Pull each line holding the word "scene" from the data.

··· Supplied data

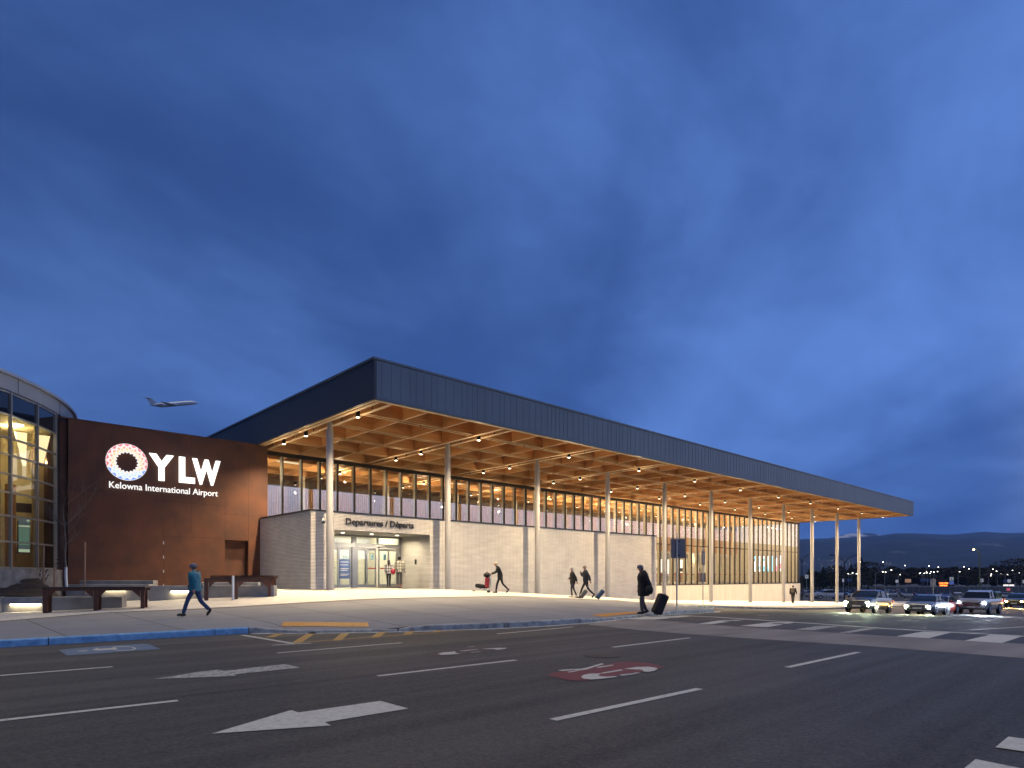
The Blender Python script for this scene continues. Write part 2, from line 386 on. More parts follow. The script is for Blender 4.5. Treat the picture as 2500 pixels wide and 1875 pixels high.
# terrain to the horizon
g = MB(); xs = [-3000, -800, -200, -60] + frange(-30, 140, 34) + [160, 190, 230, 300, 420, 600, 1000, 2000, 4000, 8000, 12500]; ys = [-4600, -2000, -500, -120, -40, 0, 15, 20, 26, 30, 46, 80, 150, 300, 600, 1200, 3000, 9000]
vs = [(x, y, (min(r_(x), bz(x)) if y > 14 and x < 130 else r_(x)) - .30) for x in xs for y in ys]; n = len(ys)
g.add(vs, [(i * n + j, (i + 1) * n + j, (i + 1) * n + j + 1, i * n + j + 1) for i in range(len(xs) - 1) for j in range(n - 1)])
tag(g.build('ground', M_dirt, smooth=True), kind='structure')
# road: whole driving surface up to the kerb
g = MB(); xs = sorted(set([round(v, 2) for v in frange(-40, 128, 168)] + [a for a, b in CK if a > -40 and a < 128])); 
rows = []
for x in xs:
    c = cY(x) + .02
    rows.append([(x, y, r_(x)) for y in (-60, -30, -12, -4, 2, 6, 9)] + [(x, 9 + (c - 9) * t, r_(x)) for t in (.5, 1)])
n = len(rows[0]); g.add([p for r in rows for p in r], [(i * n + j, (i + 1) * n + j, (i + 1) * n + j + 1, i * n + j + 1) for i in range(len(xs) - 1) for j in range(n - 1)])
road = tag(g.build('road', MAT['asphalt'], smooth=True), kind='structure')
# pavement zones: outer concrete walk, dark aggregate band, inner pale plaza
bo_px = [(-200, 1531), (0, 1518), (253, 1497), (470, 1489), (600, 1482), (700, 1476), (821, 1469), (1043, 1460.5), (1200, 1457.5), (1300, 1457.5), (1400, 1462), (1500, 1466), (1600, 1471.5), (1750, 1478), (1900, 1480.5)]
pts = []
for x, y in bo_px:
    p, d = ray(x, y, H); pts.append((p.x, p.y))
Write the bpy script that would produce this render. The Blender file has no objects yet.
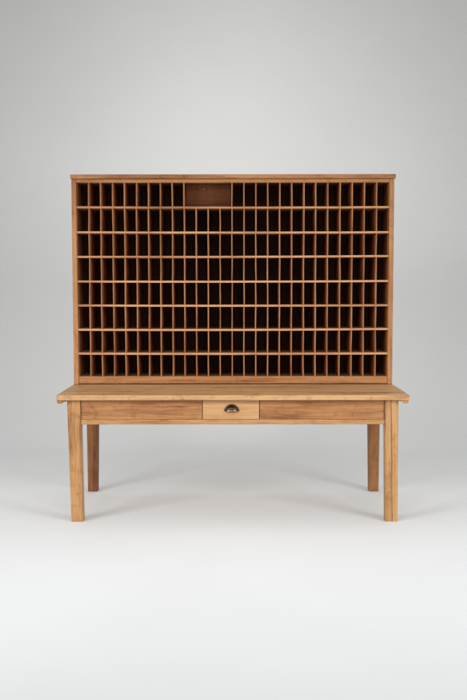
import bpy, bmesh, math, random
from mathutils import Vector, Matrix
random.seed(11)
scene = bpy.context.scene
COL = scene.collection

# ------------------------------------------------------------------ materials
def new_mat(name):
    m = bpy.data.materials.new(name); m.use_nodes = True
    nt = m.node_tree
    return m, nt, nt.nodes, nt.links, nt.nodes['Principled BSDF']

def ramp(N, stops, interp='LINEAR'):
    r = N.new('ShaderNodeValToRGB'); e = r.color_ramp.elements
    r.color_ramp.interpolation = interp
    while len(e) < len(stops): e.new(0.5)
    for i, (p, c) in enumerate(stops):
        e[i].position = p; e[i].color = (c[0], c[1], c[2], 1)
    return r

def wood(name, axis, dark, mid, light, rough=0.5, contrast=1.0, wear=0.5, knots=0.5, edge=0.0, spec=0.22):
    """Grain runs along axis; every board gets its own piece of timber from the 'tone' attribute."""
    m, nt, N, L, bsdf = new_mat(name)
    tc = N.new('ShaderNodeTexCoord')
    at = N.new('ShaderNodeAttribute'); at.attribute_name = 'tone'
    oi = N.new('ShaderNodeObjectInfo')
    ad = N.new('ShaderNodeMath'); ad.operation = 'ADD'
    L.new(at.outputs['Fac'], ad.inputs[0]); L.new(oi.outputs['Random'], ad.inputs[1])
    off = N.new('ShaderNodeVectorMath'); off.operation = 'SCALE'
    off.inputs[0].default_value = (17.3, 23.1, 31.7); L.new(ad.outputs[0], off.inputs['Scale'])
    add = N.new('ShaderNodeVectorMath'); add.operation = 'ADD'
    L.new(tc.outputs['Object'], add.inputs[0]); L.new(off.outputs[0], add.inputs[1])
    def mapped(along, across):
        mp = N.new('ShaderNodeMapping'); mp.vector_type = 'POINT'
        s = [across]*3; s['XYZ'.index(axis)] = along
        mp.inputs['Scale'].default_value = s
        L.new(add.outputs[0], mp.inputs[0]); return mp
    def noise(mp, scale, detail, rgh=0.6, dist=0.0):
        n = N.new('ShaderNodeTexNoise'); n.inputs['Scale'].default_value = scale
        n.inputs['Detail'].default_value = detail; n.inputs['Roughness'].default_value = rgh
        n.inputs['Distortion'].default_value = dist
        L.new(mp.outputs[0], n.inputs['Vector']); return n
    # growth rings: long cathedral figure
    big = mapped(0.5, 5.0)
    n1 = noise(big, 1.6, 3, 0.55, 0.6)
    mul = N.new('ShaderNodeMath'); mul.operation = 'MULTIPLY'; mul.inputs[1].default_value = 15.0
    L.new(n1.outputs['Fac'], mul.inputs[0])
    sn = N.new('ShaderNodeMath'); sn.operation = 'SINE'; L.new(mul.outputs[0], sn.inputs[0])
    rings = N.new('ShaderNodeMapRange'); rings.inputs['From Min'].default_value = -1
    L.new(sn.outputs[0], rings.inputs['Value'])
    # fibre
    fib = mapped(2.2, 90.0)
    n2 = noise(fib, 2.0, 5, 0.65)
    # soft patches along the board
    pat = mapped(1.3, 6.0)
    n3 = noise(pat, 1.5, 4, 0.6)
    def mathn(op, a, b):
        q = N.new('ShaderNodeMath'); q.operation = op
        for i, v in enumerate((a, b)):
            if isinstance(v, (int, float)): q.inputs[i].default_value = v
            else: L.new(v, q.inputs[i])
        return q.outputs[0]
    v = mathn('MULTIPLY', rings.outputs[0], 0.30*contrast)
    v = mathn('ADD', v, mathn('MULTIPLY', n2.outputs['Fac'], 1.10*contrast))
    v = mathn('ADD', v, mathn('MULTIPLY', n3.outputs['Fac'], 0.7*contrast))
    mdm = mapped(1.3, 34.0)
    n5 = noise(mdm, 1.7, 4, 0.6, 0.3)
    v = mathn('ADD', v, mathn('MULTIPLY', mathn('SUBTRACT', n5.outputs['Fac'], 0.5), 0.55*contrast))
    por = mapped(5.0, 150.0)
    n6 = noise(por, 1.6, 2, 0.5)
    pr = N.new('ShaderNodeMapRange'); pr.inputs['From Min'].default_value = 0.60; pr.inputs['From Max'].default_value = 0.74
    L.new(n6.outputs['Fac'], pr.inputs['Value'])
    v = mathn('SUBTRACT', v, mathn('MULTIPLY', pr.outputs[0], 0.34*contrast))
    v = mathn('ADD', v, mathn('MULTIPLY', at.outputs['Fac'], 0.16))
    v = mathn('ADD', v, 0.50 - 0.995*contrast)
    cr = ramp(N, [(0.18, dark), (0.52, mid), (0.86, light)])
    L.new(v, cr.inputs['Fac'])
    # dark dings, ink and knots
    kn = mapped(9.0, 22.0)
    vor = N.new('ShaderNodeTexVoronoi'); vor.inputs['Scale'].default_value = 0.55
    L.new(kn.outputs[0], vor.inputs['Vector'])
    kr = ramp(N, [(0.02, (1, 1, 1)), (0.11, (0, 0, 0))]); L.new(vor.outputs['Distance'], kr.inputs['Fac'])
    st = mapped(7.0, 5.0); n4 = noise(st, 2.3, 6, 0.7, 0.8)
    sr = ramp(N, [(0.53, (0, 0, 0)), (0.72, (1, 1, 1))]); L.new(n4.outputs['Fac'], sr.inputs['Fac'])
    k = mathn('MULTIPLY', kr.outputs[0], 0.6*knots)
    k = mathn('MAXIMUM', k, mathn('MULTIPLY', sr.outputs[0], 0.75*wear))
    if edge:
        # handled arrises: grime and dings where two faces meet, broken up by noise
        be = N.new('ShaderNodeBevel'); be.samples = 6; be.inputs['Radius'].default_value = 0.009
        ge = N.new('ShaderNodeNewGeometry')
        dt = N.new('ShaderNodeVectorMath'); dt.operation = 'DOT_PRODUCT'
        L.new(be.outputs[0], dt.inputs[0]); L.new(ge.outputs['Normal'], dt.inputs[1])
        em = N.new('ShaderNodeMapRange'); em.inputs['From Min'].default_value = 0.985; em.inputs['From Max'].default_value = 0.80
        L.new(dt.outputs['Value'], em.inputs['Value'])
        ns = N.new('ShaderNodeTexNoise'); ns.inputs['Scale'].default_value = 16; ns.inputs['Detail'].default_value = 5
        L.new(add.outputs[0], ns.inputs['Vector'])
        nr = ramp(N, [(0.44, (0, 0, 0)), (0.64, (1, 1, 1))]); L.new(ns.outputs['Fac'], nr.inputs['Fac'])
        k = mathn('MAXIMUM', k, mathn('MULTIPLY', mathn('MULTIPLY', em.outputs[0], nr.outputs[0]), 0.9*edge))
    mx = N.new('ShaderNodeMix'); mx.data_type = 'RGBA'; mx.blend_type = 'MIX'
    L.new(k, mx.inputs['Factor']); L.new(cr.outputs[0], mx.inputs['A'])
    mx.inputs['B'].default_value = (dark[0]*0.6, dark[1]*0.55, dark[2]*0.5, 1)
    L.new(mx.outputs['Result'], bsdf.inputs['Base Color'])
    rr = N.new('ShaderNodeMapRange'); rr.inputs['To Min'].default_value = rough-0.1; rr.inputs['To Max'].default_value = rough+0.16
    L.new(n3.outputs['Fac'], rr.inputs['Value']); L.new(rr.outputs[0], bsdf.inputs['Roughness'])
    bsdf.inputs['Specular IOR Level'].default_value = spec
    bp = N.new('ShaderNodeBump'); bp.inputs['Strength'].default_value = 0.22; bp.inputs['Distance'].default_value = 0.0015
    L.new(n2.outputs['Fac'], bp.inputs['Height']); L.new(bp.outputs[0], bsdf.inputs['Normal'])
    return m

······

■ **Response to the exercise**
The Blender Python script for this scene continues. Write part 2, from line 386 on. More parts follow. The script is for Blender 4.5. Treat the picture as 2500 pixels wide and 1875 pixels high.
scene = bpy.context.scene
COL = scene.collection